Face à l’envahissement de cette religiosité, l’institution se livre à d’extraordinaires efforts d’ajustement de son régime de gestion du temps. La pastorale des jeunes, fondée de plus en plus sur la création d’évènements susceptibles d’opérer une véritable « coagulation collective» des cheminements individuels, en offre les meilleurs exemples. L’enjeu dépasse toutefois la simple mise en adéquation de l’offre et de la demande. Comme le soulignait dans un entretien un prêtre du diocèse stéphanois : « les jeunes boudent massivement la messe du dimanche et apprécient les grands rassemblements aux dimensions festives. Offrons-leur ce qui les attire si c’est le seul moyen de leur proposer une expérience d’église ». Un glissement fondamental s’opère par ce biais. Il dépasse la recherche des moyens pratiques de « toucher les jeunes », va au-delà ; il concerne la mise en place progressive d’un régime nouveau de la temporalité religieuse. Il déboîte la vie religieuse des rythmes de la vie banale et l’associe à des expériences exceptionnelles dans lesquelles la rupture du quotidien est valorisée comme un outil pour accéder à l’épanouissement personnel au-delà des routines ordinaires. La religion tend à être et à se placer sous le signe de l’offre d’évènements susceptibles de reconstituer un nous dépassant l’atomisation de l’expérience ordinaire. Ce passage d’une religion du temps ordinaire à une religion des « temps forts » ne constitue pas uniquement un changement des rythmes de la sociabilité catholique : il localise (territorialise) et induit un changement fondamental du mode de présence de l’Eglise au monde.

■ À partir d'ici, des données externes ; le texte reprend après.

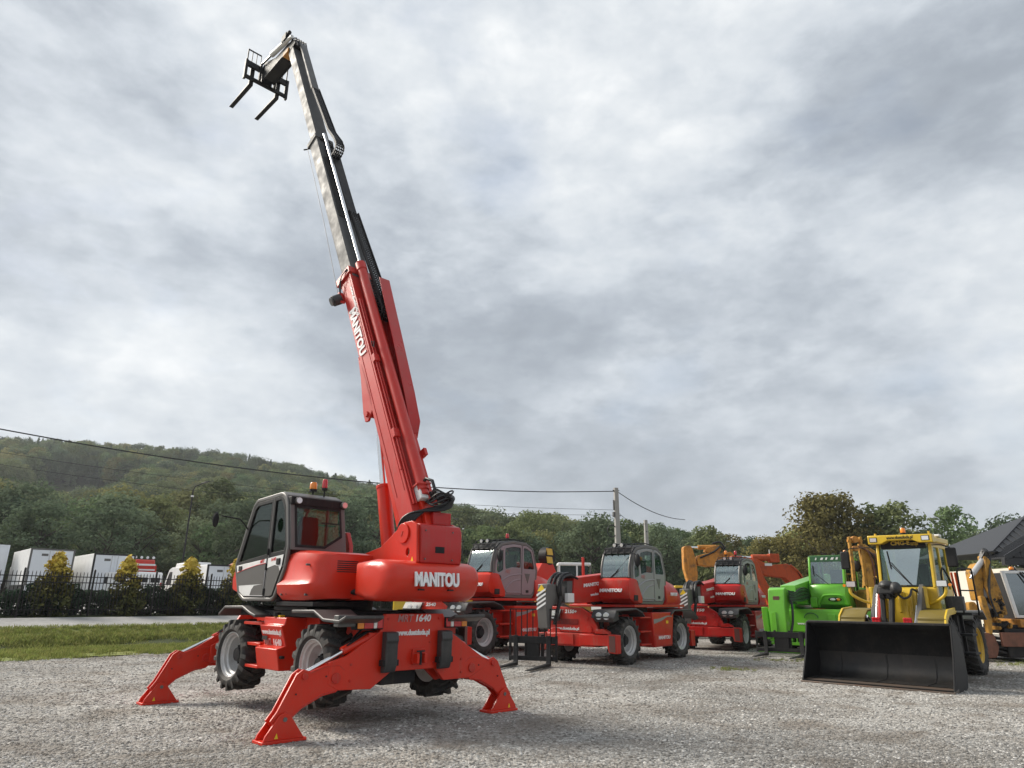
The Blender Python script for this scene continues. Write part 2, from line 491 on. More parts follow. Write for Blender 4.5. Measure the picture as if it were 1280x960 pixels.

Ainsi sur les paroisses nouvelles de Saint Etienne, nous pouvons dire que les structures territoriales sont des compromis. Les relais sont vécus comme les traces de l’ancienne paroisse, garantissent la charge symbolique qui incombait à la paroisse (présence d’une communauté et office dominical) et les marqueurs d’une institution reconnaissant les nouvelles manières de « faire Eglise »en offrant les conditions de l’exercice des pratiques de la modernité religieuse. Par bien des égards, la religiosité actuelle ressemble à celle du pèlerin. Elle est émotive, faite de temps forts et temporaire.